Category Archives: Tulips

Blushing Beauty

10 Tips for Planting and Growing Tulips

Blushing Beauty Tulip

Before any preparation begins, the tulip bulbs are refrigerated for 6-8 weeks in warm climates.  Take care not to place any apples near them in the cooler and the temprtature should be around 45 degrees.  Do not freeze them!

Prepare the soil by digging down about 9”.  The hole should be large enough to hold 5-7 tulips or more depending on your design.  The holes should not be planted in straight lines unless you want them to look like soldiers!  If they are to be a border, they can be planted solidly or in clumps for annuals or other plants to be planted in between.  Plant the bulbs with at least 2” between them.

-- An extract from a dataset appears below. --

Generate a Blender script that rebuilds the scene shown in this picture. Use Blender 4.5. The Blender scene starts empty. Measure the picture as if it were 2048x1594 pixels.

One tablespoon of bone meal or bulb fertilizer can be added to the bottom of the hole.  Cover the fertilizer with enough soil to allow the bulbs to avoid contact with the bulbs.  I don’t bother to fertilize my own, as I pull the bulbs out after they bloom.

Plant the tulips about 6” below ground level or more shallowly if he bulbs are to be removed after blooming.  The rule of thumb is to plant the bulb 3 times the base to shoulder height of the bulb (measured to the point where it narrows for the top).

Water the bulbs well.

Overplant with violas, forget-me-nots or other annuals on top of the tulips if desired,

Once the bulbs bloom some of the flowers can be cut.

After the blooms are finished, pull out the old bulbs.  If you wish to leave them in for future bloom, all the stalks and leaves should be left to die back.

When tulips are grown in fields, the heads are cut off just as they start to bloom to make the bulbs grow larger.  If this is done a second year, they are called “French Tulips” as they product very large flowers and long stems.  Once tulips are allowed to bloom, however, the bulbs divide into several smaller ones.  If the tulip bulbs are left in the ground, only the largest ones may bloom in warmer climates, but not all will re-bloom.

When I “cut” tulips as cut flowers, I pull gently neat the bottom of the stalk and remove the bulb as well.  Then it can be cut free of the bulb and a longer stem will result.

If the tulips are to be planted in containers, the bulbs can be planted closer together and up to almost touching.